To the Editor:

I appreciated June Torbati’s recent article (“Grad school housing squeeze likely to last” 11/14) on the graduate housing situation at Yale. The students interviewed for the piece provided a good sense of the frustrations graduate students wishing to live on campus must face: a lack of space, crumbling facilities and, most importantly, a sense that the Yale administration’s priorities lie elsewhere.

While all graduate students should appreciate the level of financial support provided by the University, such support does not in and of itself excuse the University’s inattention to the needs of students who live on campus (or would like to if there were enough space).

The Yale experience is, or at least should be, about more than academics, yet too often the administration treats graduate students as though they were merely machines for teaching and conducting research. Many of us chose to come to Yale in part in order to partake of Yale’s unmatched social and intellectual life. On the whole, Yale graduate students have little reason to regret their choice to come here.

And yet … the University spends millions of dollars renovating undergraduate colleges, while graduate housing is both inadequate and decrepit, to the point that it took a series of disasters (including the infamous flood of 2005) before the University would even reluctantly consider renovating the Hall of Graduate Studies. Meanwhile, an entire wing of HGS was recently converted from student rooms to offices, and rumors continue to abound that the whole building will soon be used for office spaces. No one has ever raised the possibility of turning, say, Silliman College into offices — a point which is not lost on the residents of HGS.

Of course, graduate students cannot as a rule even access the newly renovated colleges, while undergraduates have the run of the campus (including HGS). Many graduate students find this situation insulting; as one graduate student friend put it, “Do they think we’re all sex offenders, or what?”

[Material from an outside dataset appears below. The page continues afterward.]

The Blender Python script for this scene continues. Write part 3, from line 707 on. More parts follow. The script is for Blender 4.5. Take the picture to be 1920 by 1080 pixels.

Yes, graduate students at Yale are very well-compensated and enjoy world-class research facilities. What many of them do not appreciate is the perception that the University cares about nothing but their research and teaching. Frankly, a lot of graduate students would like to have the whole “Yale experience” that the administration appears to want to reserve for the undergraduates, including the residential college atmosphere of living in HGS (without the leaky pipes and dangerous elevator

The University administration ought to take seriously graduate students’ perception of being second-class citizens, rather than dismissing such complaints simply because graduate students are well paid. Addressing the housing crisis, with input from the graduate students affected by it, would be a good place to start.

Jeff Mankoff

Nov. 14

Mankoff graduated with a PhD from Yale in 2006. He lived in HGS for four years.